Are all of our memories of that first year sad ones? ABSOLUTELY NOT! We have pet baby tigers, splashed in waterfalls, strolled through beautiful gardens of orchids, and ridden in a boat on the Gulf of Thailand. We have been swimming in all seasons, and played in the water during Songkran, splashing each other like little kids. We have enjoyed fellowship with people from around the world while tasting a variety of delicious foods – Karen, Thai, American, Irish, Italian, Mexican, and more. Yum!
We’ve strolled the alleys of the Night Bazaar, shopping for special things for our new home and souvenirs to send back to friends, all while speaking in Thai to the vendors! We have laughed at ourselves as we tripped over our tongues in language class, and left stores and church services with smiles at realizing we were able to communicate in this language! We have begun to teach and minister to a wonderful group of people and find joy as our connection to them deepens.

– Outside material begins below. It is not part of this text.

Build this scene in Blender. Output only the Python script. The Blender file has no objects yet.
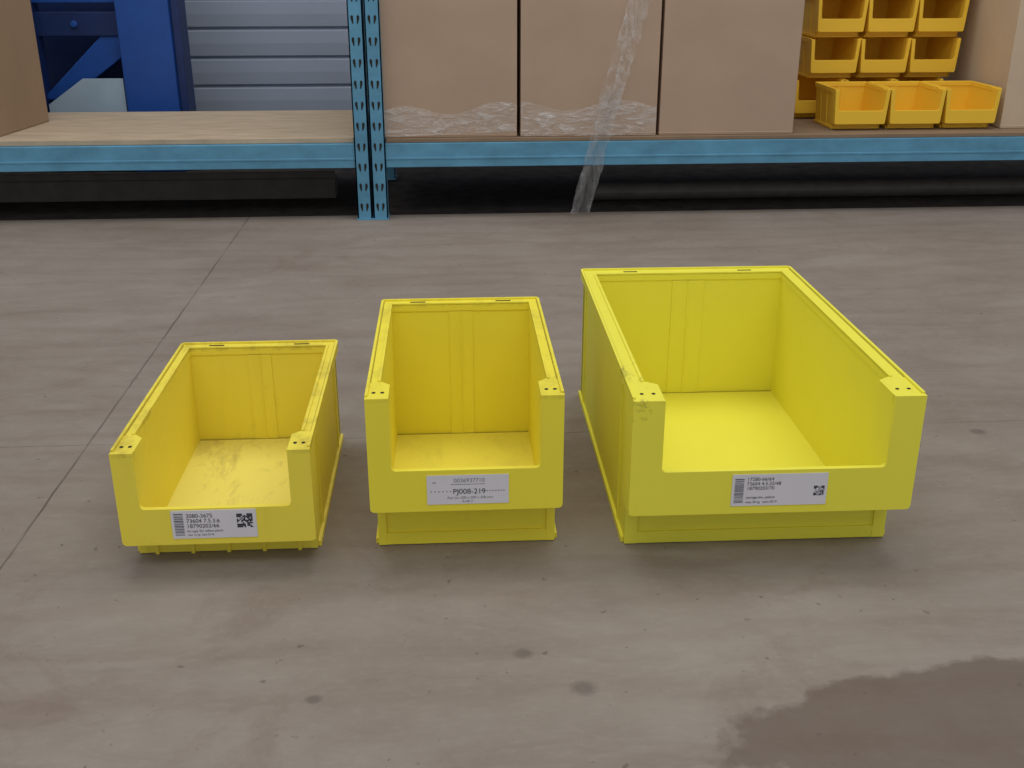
import bpy, bmesh, math, random
from mathutils import Vector, Matrix, noise
random.seed(4)
sc=bpy.context.scene
sc.view_settings.view_transform='Standard'
sc.view_settings.look='None'

# ---------------------------------------------------------------- materials
def srgb(r,g,b):
    f=lambda c:(c/255/12.92) if c/255<=0.04045 else ((c/255+0.055)/1.055)**2.4
    return (f(r),f(g),f(b),1)
class M:
    def __init__(s,name,rough=.5,metal=0,spec=.5):
        s.m=bpy.data.materials.new(name); s.m.use_nodes=True
        s.nt=s.m.node_tree; s.b=s.nt.nodes['Principled BSDF']
        s.b.inputs['Roughness'].default_value=rough
        s.b.inputs['Metallic'].default_value=metal
        s.b.inputs['Specular IOR Level'].default_value=spec
        s.tc=s.nt.nodes.new('ShaderNodeTexCoord')
    def n(s,t,**k):
        x=s.nt.nodes.new(t)
        for a,v in k.items(): setattr(x,a,v)
        return x
    def l(s,a,b): s.nt.links.new(a,b)
    def noise(s,scale=5,stretch=(1,1,1),detail=4,rough=.5,dist=0,coord='Object'):
        mp=s.n('ShaderNodeMapping'); mp.inputs['Scale'].default_value=stretch
        s.l(s.tc.outputs[coord],mp.inputs['Vector'])
        t=s.n('ShaderNodeTexNoise'); t.inputs['Scale'].default_value=scale
        t.inputs['Detail'].default_value=detail; t.inputs['Roughness'].default_value=rough
        t.inputs['Distortion'].default_value=dist
        s.l(mp.outputs[0],t.inputs['Vector']); return t.outputs['Fac']
    def ramp(s,fac,p0,p1,c0=(0,0,0,1),c1=(1,1,1,1)):
        r=s.n('ShaderNodeValToRGB'); e=r.color_ramp.elements
        e[0].position=p0;e[0].color=c0;e[1].position=p1;e[1].color=c1
        s.l(fac,r.inputs[0]); return r.outputs[0]
    def mix(s,fac,a,b,mode='MIX'):
        x=s.n('ShaderNodeMixRGB',blend_type=mode)
        for i,v in enumerate((fac,a,b)):
            if hasattr(v,'links'): s.l(v,x.inputs[i])
            else: x.inputs[i].default_value=v
        return x.outputs[0]
    def math(s,op,a,b=0):
        x=s.n('ShaderNodeMath',operation=op)
        for i,v in enumerate((a,b)):
            if hasattr(v,'links'): s.l(v,x.inputs[i])
            else: x.inputs[i].default_value=v
        return x.outputs[0]
    def col(s,c):
        if hasattr(c,'links'): s.l(c,s.b.inputs['Base Color'])
        else: s.b.inputs['Base Color'].default_value=c
        return s
    def bump(s,h,st=.2,d=.002):
        x=s.n('ShaderNodeBump'); x.inputs['Strength'].default_value=st; x.inputs['Distance'].default_value=d
        s.l(h,x.inputs['Height']); s.l(x.outputs[0],s.b.inputs['Normal'])

def yellow(name,c,dirt,amt,floor_dirt=0.0,rough=.55,H=None,rim=0.0,corner=False):
    m=M(name,rough,spec=.3)
    big=m.ramp(m.noise(9,detail=5),.35,.75)
    v=m.mix(m.math('MULTIPLY',big,.22),c,tuple(x*.86 for x in c[:3])+(1,))
    sp=m.ramp(m.noise(38,(1,1,.6),detail=8,rough=.7),.60,.78)
    v=m.mix(m.math('MULTIPLY',sp,amt*.6),v,dirt)
    sx=m.n('ShaderNodeSeparateXYZ'); m.l(m.tc.outputs['Object'],sx.inputs[0])
    stk=m.ramp(m.noise(30,(1,1,.12),detail=6,rough=.7),.58,.76)
    v=m.mix(m.math('MULTIPLY',stk,amt*.18),v,dirt)
    if H:
        top=m.math('GREATER_THAN',sx.outputs['Z'],H-.006)
        rn=m.ramp(m.noise(26,(1,.6,1),detail=8,rough=.75),.46,.64)
        v=m.mix(m.math('MULTIPLY',m.math('MULTIPLY',rn,top),rim),v,srgb(140,118,48))
    if corner:
        a=m.math('LESS_THAN',sx.outputs['X'],-.132); b2=m.math('LESS_THAN',sx.outputs['Y'],.13)
        z=m.math('GREATER_THAN',sx.outputs['Z'],.175)
        k=m.math('MULTIPLY',m.math('MULTIPLY',a,b2),z)
        rn=m.ramp(m.noise(45,(1,.5,1),detail=9,rough=.8,dist=.5),.54,.64)
        v=m.mix(m.math('MULTIPLY',m.math('MULTIPLY',rn,k),.5),v,srgb(80,76,44))
    low=m.math('LESS_THAN',sx.outputs['Z'],.013)
    if floor_dirt:
        up=m.n('ShaderNodeNewGeometry'); s2=m.n('ShaderNodeSeparateXYZ'); m.l(up.outputs['Normal'],s2.inputs[0])
        lo=m.math('MULTIPLY',low,m.math('GREATER_THAN',s2.outputs['Z'],.5))
        v=m.mix(m.math('MULTIPLY',lo,.5*floor_dirt),v,srgb(234,224,132))
        sc2=m.ramp(m.noise(22,(1,.5,1),detail=9,rough=.75,dist=.6),.50,.70)
        v=m.mix(m.math('MULTIPLY',m.math('MULTIPLY',sc2,lo),.55*floor_dirt),v,srgb(150,130,70))
    m.col(v); m.bump(m.noise(160,detail=2),.05,.001)
    return m.m
mY1=yellow('yellow_plastic_worn',srgb(240,222,76),srgb(160,132,44),.40,1.0,H=.145,rim=.42)
mY2=yellow('yellow_plastic',srgb(241,226,66),srgb(170,145,44),.20,.35,H=.200,rim=.25)
mY3=yellow('yellow_plastic_lemon',srgb(238,230,74),srgb(165,155,54),.10,.0,H=.200,rim=.06,corner=True)
mYo=yellow('amber_plastic',srgb(242,198,60),srgb(150,110,30),.15)
def simple(name,c,rough=.6,metal=0,var=.15,scale=20,stretch=(1,1,1),spec=.5,bump=0):
    m=M(name,rough,metal,spec); nz=m.noise(scale,stretch,5,.6)
    m.col(m.mix(m.ramp(nz,.3,.75),tuple(x*(1+var) for x in c[:3])+(1,),tuple(x*(1-var*1.6) for x in c[:3])+(1,)))
    if bump: m.bump(nz,bump,.003)
    return m.m
mDark=simple('dark_recess',srgb(34,30,18),.9)
mGroove=simple('groove_grime',srgb(165,152,44),.7)
mPaper=simple('label_paper',srgb(216,214,220),.5,var=.02)
mInk=simple('label_ink',srgb(62,62,74),.6)
mGrey=simple('label_grey',srgb(130,130,142),.6)
mCard=simple('cardboard',srgb(178,152,130),.75,var=.05,scale=5,stretch=(1,1,1.5))
mCardL=simple('cardboard_light',srgb(200,180,154),.75,var=.06,scale=6)
mCardD=simple('cardboard_brown_shaded',srgb(156,130,102),.8,var=.06,scale=7,stretch=(1,1,.4))  # brown card, darkened to paint in shading on the side face
mTape=simple('packing_tape',srgb(150,115,80),.25,var=.05)
mBlue=simple('rack_blue_paint',srgb(88,148,180),.5,var=.14,scale=26,stretch=(.5,1,1))
mNavy=simple('machine_navy',srgb(22,46,98),.5,var=.15)
mBright=simple('machine_blue',srgb(26,78,160),.45,var=.08)
mPale=simple('pale_sheet',srgb(170,190,205),.6,var=.05)
mSteel=simple('dull_steel',srgb(92,88,84),.6,.2)
mPly=simple('shelf_plywood',srgb(186,166,140),.75,var=.15,scale=9,stretch=(1,5,1))
mPlyD=simple('shelf_plywood_dark',srgb(136,112,88),.8,var=.12,scale=9,stretch=(1,5,1))
mDoor=simple('shutter_paint',srgb(162,172,190),.55,var=.03,scale=4)
mWall=simple('wall_paint',srgb(120,122,125),.8,var=.05,scale=3)
mFloorShade=simple('floor_shade_dark',srgb(60,56,54),.95,var=.3,scale=22,spec=.1)  # shade under the rack, painted in as a dark floor colour

def filmmat(name,lo,hi,c,st=(1,1,.4),sc_=30):
    fm=M(name,.14)
    fm.b.inputs['Base Color'].default_value=c
    fm.b.inputs['Specular IOR Level'].default_value=.7
    al=fm.ramp(fm.noise(sc_,st,6,.7,dist=1.8),.45,.70,(lo,lo,lo,1),(hi,hi,hi,1))
    fm.l(al,fm.b.inputs['Alpha']); fm.bump(fm.noise(34,st,5,.6,dist=2),.9,.01)
    return fm.m
mFilm=filmmat('stretch_film',.07,.48,(.85,.84,.82,1))
mFilmB=filmmat('stretch_film_base',.14,.60,(.86,.85,.84,1),(.35,1,1.3),34)
mFilmD=filmmat('stretch_film_grey',.18,.50,(.5,.5,.5,1))  # greyer film for the strip hanging past the beam

# floor
f=M('weathered_plywood',.62,spec=.32)
g1=f.noise(3.6,(1.0,3.2,1),9,.70,dist=1.4)
g2=f.noise(1.8,(1,1.2,1),6,.65)
g3=f.noise(90,(.6,1.3,1),4,.7)
base=f.mix(f.ramp(g2,.3,.70),srgb(149,140,131),srgb(127,115,105))
wv=f.n('ShaderNodeTexWave',wave_type='BANDS',bands_direction='Y'); wv.inputs['Scale'].default_value=2.6
wv.inputs['Distortion'].default_value=12; wv.inputs['Detail'].default_value=4; wv.inputs['Detail Scale'].default_value=.8
mp=f.n('ShaderNodeMapping'); mp.inputs['Scale'].default_value=(.6,1.3,1); f.l(f.tc.outputs['Object'],mp.inputs[0]); f.l(mp.outputs[0],wv.inputs[0])
base=f.mix(f.math('MULTIPLY',f.ramp(wv.outputs['Fac'],.62,.98),.14),base,srgb(110,88,74))
base=f.mix(f.math('MULTIPLY',f.ramp(g1,.45,.70),.32),base,srgb(106,90,78))
base=f.mix(f.math('MULTIPLY',f.ramp(g3,.5,.8),.22),base,srgb(170,160,150))
g4=f.noise(4.1,(1,1,1),9,.75,dist=1.0)
base=f.mix(f.math('MULTIPLY',f.ramp(g4,.54,.68),.36),base,srgb(112,94,81))
g5=f.noise(7,(1,1,1),9,.8,dist=.5)
base=f.mix(f.math('MULTIPLY',f.ramp(g5,.60,.70),.28),base,srgb(170,162,153))
g6=f.noise(75,(1,1,1),2,.5)
base=f.mix(f.math('MULTIPLY',f.ramp(g6,.70,.75),.5),base,srgb(70,62,57))
vo=f.n('ShaderNodeTexVoronoi'); vo.inputs['Scale'].default_value=3.3; f.l(f.tc.outputs['Object'],vo.inputs['Vector'])
base=f.mix(f.math('MULTIPLY',f.math('LESS_THAN',vo.outputs['Distance'],.013),.55),base,srgb(50,44,42))
sx=f.n('ShaderNodeSeparateXYZ'); f.l(f.tc.outputs['Object'],sx.inputs[0])
X,Y=sx.outputs['X'],sx.outputs['Y']
def ell(cx,cy,rx,ry,nz=.35,scale=9):
    dx=f.math('DIVIDE',f.math('SUBTRACT',X,cx),rx); dy=f.math('DIVIDE',f.math('SUBTRACT',Y,cy),ry)
    d=f.math('SQRT',f.math('ADD',f.math('MULTIPLY',dx,dx),f.math('MULTIPLY',dy,dy)))
    return f.math('ADD',d,f.math('MULTIPLY',f.math('SUBTRACT',f.noise(scale,detail=6,rough=.6),.5),nz*2))
wet=f.ramp(ell(.53,.718,.315,.125,.45),.92,1.04,(1,1,1,1),(0,0,0,1))
base=f.mix(f.math('MULTIPLY',wet,.62),base,srgb(88,71,60))
st=f.ramp(ell(-.385,.81,.06,.022,.4),.8,1.1,(1,1,1,1),(0,0,0,1))
base=f.mix(f.math('MULTIPLY',st,.18),base,srgb(100,70,62))
for kx,ky,r in((.066,.872,.010),(.118,.815,.013),(-.13,.815,.008),(.30,1.9,.012),(-.8,1.7,.012),(.75,1.35,.012)):
    k=f.ramp(ell(kx,ky,r*1.2,r,.3,60),.45,1.0,(1,1,1,1),(0,0,0,1))
    base=f.mix(f.math('MULTIPLY',k,.5),base,srgb(76,68,65))
def seam(v,p,w=.0014):
    wob=f.math('MULTIPLY',f.math('SUBTRACT',f.noise(14,detail=3),.5),.004)
    s_=f.math('LESS_THAN',f.math('ABSOLUTE',f.math('ADD',f.math('SUBTRACT',v,p),wob)),w)
    return f.math('MULTIPLY',s_,f.ramp(f.noise(6,detail=4),.36,.56,(.25,.25,.25,1)))
for v,p,k in((X,-.50,.75),(Y,1.385,.5),(Y,.165,.5)):
    base=f.mix(f.math('MULTIPLY',seam(v,p),k),base,srgb(74,64,56))
f.col(base); f.bump(g1,.10,.002)
rr=f.ramp(wet,0,1,(.62,.62,.62,1),(.42,.42,.42,1)); f.l(rr,f.b.inputs['Roughness'])
mFloor=f.m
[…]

The kids have slept over at friends’ houses, done scavenger hunts at the mall, gone miniature golfing, ice skating, and bowling, participated in mission, and roamed the streets of Chiang Mai armed with large water guns. They have made friends with kids from Pakistan, India, Ireland, England, Australia, South Korea, Thailand, Sweden, the Netherlands, the U.S. and more!
Our family has led worship for six different conferences as well as monthly services at our church. We have cheered in excitement while opening care packages from friends back home. We have sat in an Irish restaurant surrounded by rowdy friends singing along at the top of our lungs to live Irish music. And we have spent quiet evenings at home as a family watching a movie and munching popcorn.
We have MANY joyful memories of our first three years in Thailand, and for that we are infinitely thankful to the Giver of good gifts.
*This article has been updated and edited from its original publishing on the International Ministries website.